To review, the coming of age story unfolds like this: little girl becomes warrior princess, wants to save humanity, concludes humanity is evil, witnesses a selfless act of courage that changes her mind and then “saves” humanity, only to conclude once more that we cannot truly be saved from the evil that lies within our hearts. We must choose. The message that there will always be good and evil in every heart and a superhero can never change that is both poignant and sophisticated.

The War Story: “This is no man’s land, Diana! It means no man can cross it!”

Unsurprisingly, Diana is caught up in the war which serves as the backdrop and representation of humanity’s evil. This happens even after Diana’s mother tries to illustrate that war is a terrible thing. Once she leaves the island, Diana experiences firsthand the horrors of war, staring into the eyes of wounded soldiers and speaking to women whose lives have been shattered. The war story elements allow the writers to illustrate the brutality of humanity to Diana and provide some spectacular action sequences. Additionally, the metaphor of war creates layers of conflict throughout the film. Diana is at war with herself, struggling what she should do and who she is. She’s at war with Steve, trying to make sense out of what he’s trying to tell her. She’s at war with the Germans who continue to perpetrate evil acts. And finally, she’s at war with Ares, trying to defeat him and end his destructive influence on humanity. Arguably one of the most effective illustrations of Diana’s power and inspiration is the No Man’s Land sequence where she braves enemy machine guns and leads the charge into battle. Her courage motivates the others to rise up and conquer the Germans. And of course there’s no mistaking that Diana, a woman, is the only one who can cross “no man’s land.” Perhaps that’s a bit too obvious or glib for some, but it underscores her role and influence in the film. Finally, as alluded to earlier, the movie ends with the inference that the war between good and evil, a war that lies inside us all, will never end.

The Love story: “I can save today. You can save the world”

Okay, I cried when Steve died.

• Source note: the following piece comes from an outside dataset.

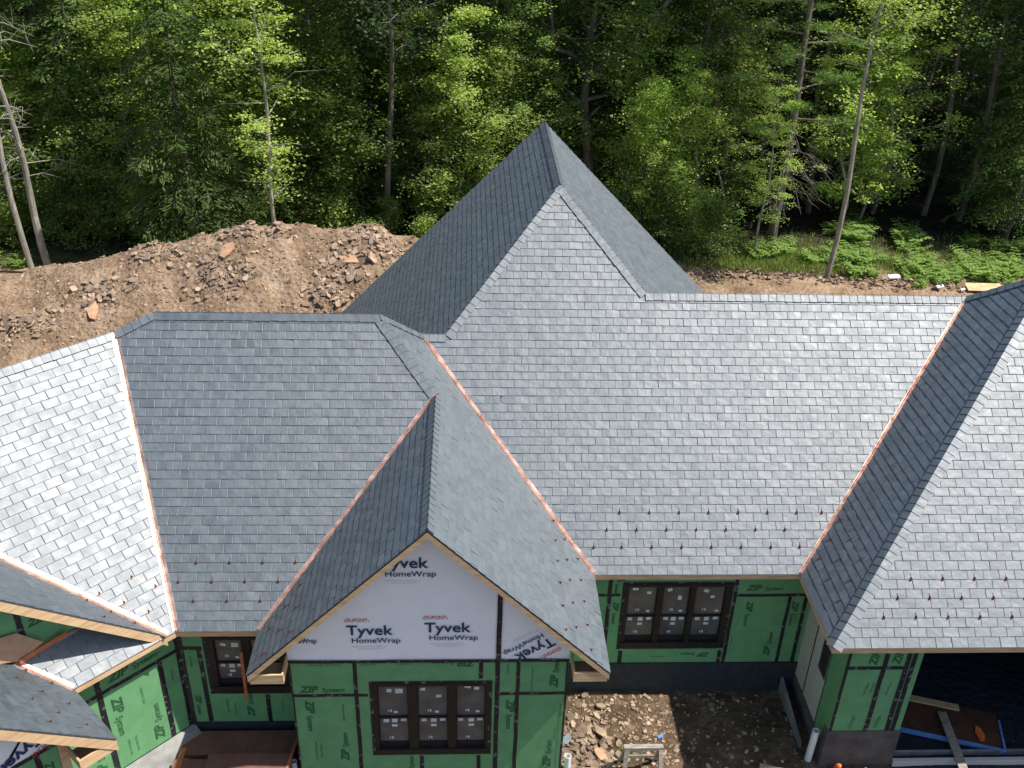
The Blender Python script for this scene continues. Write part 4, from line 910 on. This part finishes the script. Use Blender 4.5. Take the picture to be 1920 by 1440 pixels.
PR = {
 'bright_a': ('broadleaf_tree', deciduous(15, 3.2, .10, 44, M['leafbright'], M['bark'], 1, .11, 90, .155)),
 'bright_b': ('broadleaf_tree', deciduous(13, 2.8, .10, 38, M['leafbright'], M['palebark'], 2, .085, 85, .15, flat=.4)),
 'small_a': ('broadleaf_tree', deciduous(9.5, 2.7, .05, 44, M['leafbright'], M['bark'], 31, .08, 75, .145, flat=.5, asc=.7, wob=2)),
 'small_b': ('broadleaf_tree', deciduous(8.0, 2.4, .05, 40, M['leafmid'], M['bark'], 32, .07, 75, .145, flat=.6, asc=.6, wob=2)),
 'small_c': ('broadleaf_tree', deciduous(10.5, 2.5, .12, 40, M['leafbright'], M['palebark'], 33, .08, 70, .14, flat=.35, asc=.35, wob=2.5)),
 'mid_a': ('broadleaf_tree', deciduous(19, 3.8, .12, 56, M['leafmid'], M['bark'], 3, .17, 95, .165)),
 'mid_b': ('broadleaf_tree', deciduous(17, 3.4, .04, 54, M['leafmid'], M['bark'], 4, .14, 95, .16, flat=.4)),
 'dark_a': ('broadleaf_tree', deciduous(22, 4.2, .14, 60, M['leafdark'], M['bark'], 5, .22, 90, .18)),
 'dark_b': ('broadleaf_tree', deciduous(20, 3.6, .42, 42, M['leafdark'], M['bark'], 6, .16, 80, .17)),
 'tall_mid': ('broadleaf_tree', deciduous(23, 4.0, .32, 50, M['leafmid'], M['bark'], 7, .16, 80, .165)),
 'hemlock_a': ('hemlock_tree', conifer(13, 3.2, .04, 95, M['needle'], M['bark'], 8, fl=330, ls=.12)),
 'hemlock_b': ('hemlock_tree', conifer(17, 3.6, .10, 100, M['needle'], M['bark'], 9, fl=230, ls=.12)),
 'pine': ('pine_tree', plane_pine(18, 3.6, 10)),
 'sapling': ('young_tree', deciduous(13.5, 2.6, .22, 26, M['leafbright'], M['palebark'], 11, .115, 60, .14, flat=.16, gap=.1, asc=.1, wob=.6)),
 'edge_tall': ('broadleaf_tree', deciduous(19, 2.7, .48, 34, M['leafbright'], M['palebark'], 12, .13, 60, .145, flat=.4, wob=.4, asc=.3)),
 'bush': ('bush', deciduous(3.2, 1.5, .05, 16, M['leafmid'], M['bark'], 13, .04, 30, .14)),
 'bushdark': ('bush', deciduous(2.6, 1.9, .03, 18, M['leafdark'], M['bark'], 17, .04, 34, .15)),
 'forked': ('forked_tree', deciduous(19, 3.8, .22, 50, M['leafmid'], M['bark'], 18, .27, 80, .17, fork=True)),
 'bushbright': ('bush', deciduous(2.2, 1.2, .05, 14, M['leafbright'], M['bark'], 14, .03, 30, .12)),
}
PR['snag'] = ('bare_tree', bare(15, 15, .125, nb=24)); PR['snag_b'] = ('bare_tree', bare(11, 16, .17, 'palebark', 22))
placed = []
def plant(kind, x, y, sc=1., rz=None, label='', cat='tree', group=None, sz=None, tiltx=0, tilty=0):
    name, (tm, cm) = PR[kind]; r = empty(name, (x, y, ground(x, y)-.1)); r.rotation_euler = (tiltx, tilty, random.random()*6.28 if rz is None else rz); r.scale = (sc, sc, sz or sc)
    tag(r, label, cat, group)
    for nm, me in (('trunk' if 'bush' not in kind else 'stem', tm), ('crown' if 'snag' not in kind else 'branches', cm)):
        o = bpy.data.objects.new(nm, me); col.objects.link(o); o.parent = r
    placed.append((x, y)); return r
random.seed(99)
# trees one can point to
plant('sapling', -8.35, 40.6, 1.0, .6, 'slender pale trunked sapling with bright tiers behind the dirt mound crest', 'tree')
plant('snag', -18.9, 39.8, 1., .3, 'leaning bare pale trunk at the far left edge of the forest', 'tree')
plant('snag_b', -18.3, 40.4, 1., 0., 'thick broken bare trunk just right of the far left bare trunk', 'tree', tilty=-.05)
plant('hemlock_a', -11.9, 40.6, 1.05, 1., 'broad drooping hemlock behind the left part of the mound', 'tree')
plant('hemlock_b', -17.2, 44.5, .9, 2., 'dark hemlock behind the two bare trunks on the left', 'tree')
plant('dark_b', -3.55, 44.5, 1., 1.1, 'tall brown trunked tree behind the right end of the mound', 'tree')
plant('small_c', -.2, 44.0, 1.0, .4, 'thin pale trunked tree left of the rear roof peak', 'tree')
plant('forked', 5.8, 47.5, 1.0, 0., 'big dark forked tree directly behind the rear roof peak', 'tree')
plant('small_a', 8.4, 44.6, .8, 4., 'bright leafed tree just right of the rear roof peak', 'tree')
plant('pine', 14.69, 43.9, 1.0, 1.2, 'white pine with bare dead lower branches at the forest edge', 'tree')
plant('edge_tall', 16.25, 40.15, 1.0, 2.6, 'tall slim grey trunk standing in the green undergrowth at right', 'tree')
plant('tall_mid', 11.0, 46.2, 1., .2, 'straight trunked tree left of the white pine', 'tree')
plant('tall_mid', 11.6, 46.9, .96, 3.2, 'slightly shorter trunk close behind the straight one left of the pine', 'tree')
plant('tall_mid', 23.8, 48.2, 1., 1., 'slim trunked tree in the dark right part of the forest', 'tree')
plant('dark_b', 25.4, 47.4, 1.02, 4., 'paired slim tree nearer the right frame edge than its twin', 'tree')
plant('sapling', 13.6, 42.7, .62, 5., 'thin young stem just left of the white pine', 'tree')
# forest edge and depth
lab_of = {'bright_a': 'bright green leafy tree', 'bright_b': 'light green slender tree', 'mid_a': 'mid green leafy tree', 'mid_b': 'full mid green tree', 'dark_a': 'tall dark green tree', 'dark_b': 'dark high crowned tree', 'tall_mid': 'tall pale trunked tree', 'hemlock_a': 'drooping hemlock', 'hemlock_b': 'tall hemlock', 'pine': 'white pine', 'small_a': 'low bright green maple', 'small_b': 'low mid green tree', 'small_c': 'slim light green young tree'}
edge = [(-25, 42.5, 'small_a', .95), (-22.6, 44.6, 'small_c', 1.1), (-20.2, 45.2, 'small_a', 1.0), (-16.2, 43.6, 'small_b', 1.), (-15.8, 45.4, 'small_a', 1.15), (-13.6, 44.8, 'small_c', 1.2), (-10.2, 44.8, 'small_a', 1.2), (-8.4, 46.2, 'small_c', 1.15), (-6.2, 44.4, 'small_b', 1.1), (-2.2, 46.6, 'small_c', .95), (1.2, 44.8, 'small_a', .95), (2.8, 46.6, 'small_b', 1.15), (8.0, 47.4, 'small_a', 1.1), (10.0, 45.0, 'small_c', .85), (9.6, 48.5, 'small_b', 1.1), (12.6, 46.8, 'small_c', .9), (18.6, 46.5, 'small_c', 1.05), (20.6, 47.3, 'small_c', 1.1), (27.2, 47, 'small_b', 1.1), (30.5, 46, 'small_a', .9), (-28.5, 44, 'small_b', 1.1), (-21.5, 41.5, 'mid_b', .85), (-24.5, 43, 'bright_a', 1.), (-15.6, 46.5, 'bright_a', 1.05), (-10.6, 46.6, 'bright_a', 1.1), (-6.9, 45.8, 'mid_b', .95), (-5.2, 48.5, 'hemlock_a', 1.1), (-1.8, 48.6, 'mid_a', .9), (1.6, 45.8, 'mid_b', .85), (3.7, 49.2, 'bright_a', 1.15), (8.2, 49.8, 'mid_a', 1.), (13.2, 49.6, 'dark_b', 1.0), (17.6, 48.6, 'dark_b', 1.0), (19.4, 50.5, 'dark_b', 1.05), (21.2, 48.6, 'dark_b', .95), (26.8, 45, 'hemlock_b', .85), (29, 47.5, 'mid_b', 1.), (-27, 47, 'hemlock_b', 1.), (-19.8, 47.2, 'mid_a', .95), (-9.3, 43.4, 'hemlock_b', .55), (-14.9, 43.2, 'bright_b', .85)]
def reg(x): return 'left' if x < -6 else ('middle' if x < 10 else 'right')
for (x, y, k, s) in edge:
    plant(k, x, y, s, None, lab_of[k]+' among the front trees at the '+reg(x)+' of the forest', 'tree', 'front trees of the forest edge, '+reg(x))
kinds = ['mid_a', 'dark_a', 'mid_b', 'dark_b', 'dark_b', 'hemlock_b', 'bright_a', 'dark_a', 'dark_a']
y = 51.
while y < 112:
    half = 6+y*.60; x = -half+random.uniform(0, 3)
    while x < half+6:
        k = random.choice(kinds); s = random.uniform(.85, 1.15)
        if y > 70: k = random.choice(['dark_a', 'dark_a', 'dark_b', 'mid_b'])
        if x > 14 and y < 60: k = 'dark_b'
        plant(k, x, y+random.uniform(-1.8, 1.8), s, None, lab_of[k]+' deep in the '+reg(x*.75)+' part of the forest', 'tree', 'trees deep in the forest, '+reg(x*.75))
        x += random.uniform(3.6, 5.4)*(1+.006*(y-50))
    y += 5.2+.06*(y-50)
# bushes at the edge
for i in range(60):
    x = random.choice((random.uniform(-26, 0), random.uniform(8.5, 34))); yy = random.uniform(41.5, 46.5) if x < 0 else random.uniform(41.8, 47)
    if 12.2 < x < 27: continue
    k = random.choice(('bush', 'bush', 'bushbright')) if x < 0 else random.choice(('bush', 'bushbright'))
    plant(k, x, yy, random.uniform(.55, 1.15), None, ('bright green' if 'bright' in k else 'dark green')+' bush at the foot of the '+('left' if x < 0 else 'right')+' forest edge', 'bush', 'bushes along the '+('left' if x < 0 else 'right')+' forest edge')
for i in range(46):
    x = random.uniform(13, 40); yy = random.uniform(47.5, 68)
    plant('bushdark', x, yy, random.uniform(.5, 1.1), None, 'dim shaded bush inside the right part of the forest', 'bush', 'shaded bushes inside the right forest')
# ferns and grass
V_, F_, T_ = [], [], []
def frond(x, y, s):
    z = ground(x, y); n = random.randint(5, 9)
    for i in range(n):
        a = random.random()*6.28; L = s*random.uniform(.7, 1.2); d = V((cos(a), sin(a), 0)); sd = V((-sin(a), cos(a), 0)); tb = random.uniform(-.2, .2)
        for j in range(6):
            t = (j+.5)/6; p = V((x, y, z))+d*L*t*.8+V((0, 0, L*(1.5*t-1.0*t*t)))
            for sg in (-1, 1): quadleaf(V_, F_, T_, p, (sd*sg+d*.5+V((0, 0, -.1))).normalized(), L*.38*(1.1-t), (V((0, 0, 1))+rdir()*.2).normalized(), min(1, max(0, .5+tb+random.gauss(0, .12))), .5)
cl = [(20.4, 44.6, 2.0, 1.3, 120), (22.6, 41.0, 2.3, 1.3, 190), (18.2, 42.2, 1.4, 1., 60), (20.6, 40.2, 2.0, .8, 90), (25.0, 42.0, 1.5, 1.2, 60), (12.6, 44.4, 2.0, 1.0, 80), (-20, 41, 2.2, .8, 60), (17.8, 40.6, 1.2, .6, 30), (15.5, 42.5, 2.5, 1.0, 60), (28, 44, 3, 1.5, 90)]
for (cx_, cy_, rx, ry, n) in cl:
    for i in range(max(2, n//11)):
        qx, qy = random.gauss(cx_, rx*.6), random.gauss(cy_, ry*.6); sz_ = random.uniform(.5, 1.2)
        for j in range(5): frond(random.gauss(qx, .28), random.gauss(qy, .2), sz_*random.uniform(.6, 1.1))
fo = bpy.data.objects.new('fern_patch', finish('fern_patch', V_, F_, T_, M['fern'])); col.objects.link(fo); tag(fo, 'bright green ferns and undergrowth at the sunny forest edge', 'ferns', kind='stuff')
V_, F_, T_ = [], [], []
for i in range(15000):
    if i % 3: x = random.gauss(14.6, 2.6); yy = random.gauss(41.6, 1.0)
    else: x = random.uniform(8.5, 28); yy = random.gauss(42.5, 1.4)
    if yy < 40.6-.06*(x-14)+.6*noise.noise(V((x*.5, 0, 0))): continue
    quadleaf(V_, F_, T_, V((x, yy, ground(x, yy))), V((random.gauss(0, .35), random.gauss(0, .35), 1)).normalized(), random.uniform(.10, .32), rdir(.2), random.random(), .16)
for i in range(1300):
    x = random.gauss(3.55, .33); yy = random.gauss(14.5, .28)
    if noise.noise(V((x*5, yy*5, 0))) > -.05: quadleaf(V_, F_, T_, V((x, yy, ground(x, yy))), V((random.gauss(0, .8), random.gauss(0, .8), 1)).normalized(), random.uniform(.03, .08), rdir(.2), random.random(), .3)
fo = bpy.data.objects.new('grass_cover', finish('grass_cover', V_, F_, T_, M['grass'])); col.objects.link(fo); tag(fo, 'yellow green grass and weeds on the earth by the forest and courtyard', 'grass', kind='stuff')
# fallen dead branches by the right edge
random.seed(3)
m = MB()
for i in range(9):
    p = V((random.uniform(-1, 1), random.uniform(-.5, .5), random.uniform(.1, .5))); d = V((random.uniform(-1, 1), random.uniform(-.4, .4), random.uniform(-.1, .5))); m.tube([p, p+d*.8, p+d*1.5+rdir()*.1], [.03, .02, .008], 5, cap=False)
o = m.build('brush_pile', M['palebark']); o.location = (11.6, 43.3, -.3); tag(o, 'heap of bare grey dead branches beside the rear roof slope', 'brush pile')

A lot. Come on, it’s Chris Pine, Captain Kirk! Seriously, I love his character and how he tries to impress Diana but understands and respects her. The chemistry between the actors is undeniable. Given their discussions about Steve’s watch while he’s naked and their hilarious banter about “pleasures of the flesh” while aboard the boat, it’s clear these two will be hooking up. But again, the writers’ of Wonder Woman do something more clever than previous superhero films. Steve is a fully realized character in and of himself, not a mere sidekick or boyfriend to be thrown in jeopardy and rescued by the hero. He’s a very capable spy, as evidenced in the flashback scene where he escapes with the book and blows the living hell out of that German base. He helps the Amazons fight on the beach. He does the best ass kicking he can throughout the entire film; in fact, he’s more than just a capable combatant, he’s also Diana’s teacher, struggling to explain the insanity of war and the evil that lies within us all. In the end, he teaches Diana the ultimate lesson about the human heart, helping her to realize that people can be good, that they can make the ultimate sacrifice to save the ones they love. She even repeats his line: “It’s about what you believe” to Ares in the final showdown to emphasize that she’s learned this from Steve. By falling in love with Steve and witnessing his sacrifice, Diana realizes that only love can save the world.

Wonder Woman is hardly a perfect film, but there’s much to admire from a writer’s perspective. The ambitious origin story sets the stage for many more ambitious choices throughout the script, and I can’t wait to get my hands on a copy to give it a more thorough analysis. What do you think? Do you see other aspects in the film that I missed? Are there other clever writer’s tricks/devices you’ve discovered and would like to share? Let’s talk Wonder Woman and how we can learn from this story.